Last week the Government called for a more innovative approach to solving Britain’s housing shortage and is backing modern methods of construction, such as modular homes, to speed up housing delivery. The Government is calling on councils to set their own design quality standards and use virtual reality technology to win round communities and end ‘not in my backyard’ attitudes.

Factory-built modular homes could therefore be the future for the British construction industry – which is experiencing a slow but steady growth in the number of companies delivering pre-built modular housing.

One company aiming big is newly launched ILKE Homes – which aims to deliver 2,000 precision-engineered modular houses and low-rise flats to the UK market every year after recently setting up a factory in Harrogate. It’s modular homes can be built in half the time of brick-built houses and are capable of achieving zero carbon emissions. ILKE has been created by builders Keepmoat with the modular manufacturing firm Elliott – and it expects the current Yorkshire factory to grow staff numbers from 150 to 800 in the next 12 months.

ILKE Homes CEO Bjorn Conway said of the work they’re doing: ”Our mission is to address the UK’s chronic shortfall in affordable housing, creating consistently high-quality, energy-efficient modular homes at scale, to the people that need them most. The showrooms we have on display at a site in Doncaster are examples of affordable and private market properties that can be delivered for our partners like Keepmoat Homes. Using precision engineering and inspiring design, we look forward to working with our partners to create homes for families across the UK.”

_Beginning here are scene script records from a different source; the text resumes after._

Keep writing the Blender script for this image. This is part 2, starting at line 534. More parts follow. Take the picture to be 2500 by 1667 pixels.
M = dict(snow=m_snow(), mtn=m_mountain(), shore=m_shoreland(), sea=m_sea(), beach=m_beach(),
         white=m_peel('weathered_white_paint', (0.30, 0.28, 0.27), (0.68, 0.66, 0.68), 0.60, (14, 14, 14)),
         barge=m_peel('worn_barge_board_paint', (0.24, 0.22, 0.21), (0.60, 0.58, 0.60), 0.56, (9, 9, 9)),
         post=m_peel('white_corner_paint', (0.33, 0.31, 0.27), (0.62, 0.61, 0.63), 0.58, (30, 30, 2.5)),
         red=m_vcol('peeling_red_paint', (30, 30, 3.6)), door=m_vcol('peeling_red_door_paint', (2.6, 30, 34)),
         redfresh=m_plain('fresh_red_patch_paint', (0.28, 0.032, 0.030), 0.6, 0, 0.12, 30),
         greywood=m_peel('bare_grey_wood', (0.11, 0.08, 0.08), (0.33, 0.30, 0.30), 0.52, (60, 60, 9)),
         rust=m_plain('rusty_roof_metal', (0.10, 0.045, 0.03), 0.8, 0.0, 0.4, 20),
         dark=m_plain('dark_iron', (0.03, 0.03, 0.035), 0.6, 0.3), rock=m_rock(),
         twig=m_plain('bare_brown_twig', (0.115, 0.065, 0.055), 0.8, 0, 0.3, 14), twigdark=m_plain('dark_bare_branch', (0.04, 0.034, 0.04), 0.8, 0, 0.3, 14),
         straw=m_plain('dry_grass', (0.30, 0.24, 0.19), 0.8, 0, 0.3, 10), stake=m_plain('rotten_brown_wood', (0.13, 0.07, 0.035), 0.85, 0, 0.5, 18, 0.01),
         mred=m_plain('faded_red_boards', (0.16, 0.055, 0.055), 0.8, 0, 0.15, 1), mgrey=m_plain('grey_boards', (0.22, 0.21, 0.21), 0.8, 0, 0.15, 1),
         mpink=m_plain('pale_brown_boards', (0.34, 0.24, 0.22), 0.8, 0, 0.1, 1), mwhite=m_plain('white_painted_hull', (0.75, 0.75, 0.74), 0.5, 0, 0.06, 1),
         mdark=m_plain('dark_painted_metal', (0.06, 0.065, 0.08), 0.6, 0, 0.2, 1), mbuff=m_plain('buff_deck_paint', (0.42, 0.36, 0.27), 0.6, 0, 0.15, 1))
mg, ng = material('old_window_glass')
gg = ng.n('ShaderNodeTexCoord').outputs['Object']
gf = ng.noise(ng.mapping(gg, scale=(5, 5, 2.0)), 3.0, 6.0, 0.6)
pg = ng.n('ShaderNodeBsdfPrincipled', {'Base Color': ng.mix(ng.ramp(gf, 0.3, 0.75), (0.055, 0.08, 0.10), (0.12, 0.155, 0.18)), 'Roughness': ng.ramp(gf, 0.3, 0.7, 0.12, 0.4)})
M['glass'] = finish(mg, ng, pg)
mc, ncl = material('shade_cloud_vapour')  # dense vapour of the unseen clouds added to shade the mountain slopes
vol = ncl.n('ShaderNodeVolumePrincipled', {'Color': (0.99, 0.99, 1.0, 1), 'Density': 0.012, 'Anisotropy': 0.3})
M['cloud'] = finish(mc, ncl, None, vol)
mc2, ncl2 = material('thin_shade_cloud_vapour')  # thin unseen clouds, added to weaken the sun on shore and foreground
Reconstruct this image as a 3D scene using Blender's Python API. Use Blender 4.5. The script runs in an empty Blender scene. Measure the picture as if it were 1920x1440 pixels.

The UK’s largest modular private residential development set to be built in Slough has recently been given planning permission – which follows a £600m investment from the ‘Heart of Slough’ regeneration scheme. With great connectivity to London – boosted by the arrival of Crossrail next year – the site will see 238 new apartments including 50 affordable homes, all set for completion next year. Building on the site wont start until October, and due to the off-site building methods installation of the units will take just 10 weeks!

Click Properties, the developer behind the project, said: ”Slough is undergoing a renaissance, making it a fantastic place to live and work. Our apartments will provide high-spec housing for a growing population, helping to meet the increased demands for homes.”

Another getting involved in the modular revolution is award-winning architect Richard Hywell Evans, who has created a prototype home for the modular housing brand nHouse. nHouse is hoping to sell to developers and housing associations, or individuals who want to build their own homes. The company has a new factory in Peterborough, where there’s a show home to display how the high-tech sustainable buildings can work. Whilst presenting early concepts for the design at MIPIM Richard Hywel Evans said ”We had a strong interest in our product which gave us the confidence to move on to the next level.”

With the need for housing increasing in the UK it’s clear that new innovative ways to develop homes to a high-quality quicker is needed. It’s likely to form part of the discussion on our housing panel at the Oxford Cambridge Corridor Economic Growth Conference where, if potential opportunities are unlocks to grow the economy, needs to see a large volume of additional housing built over the next 10-15 years to accommodate the growth.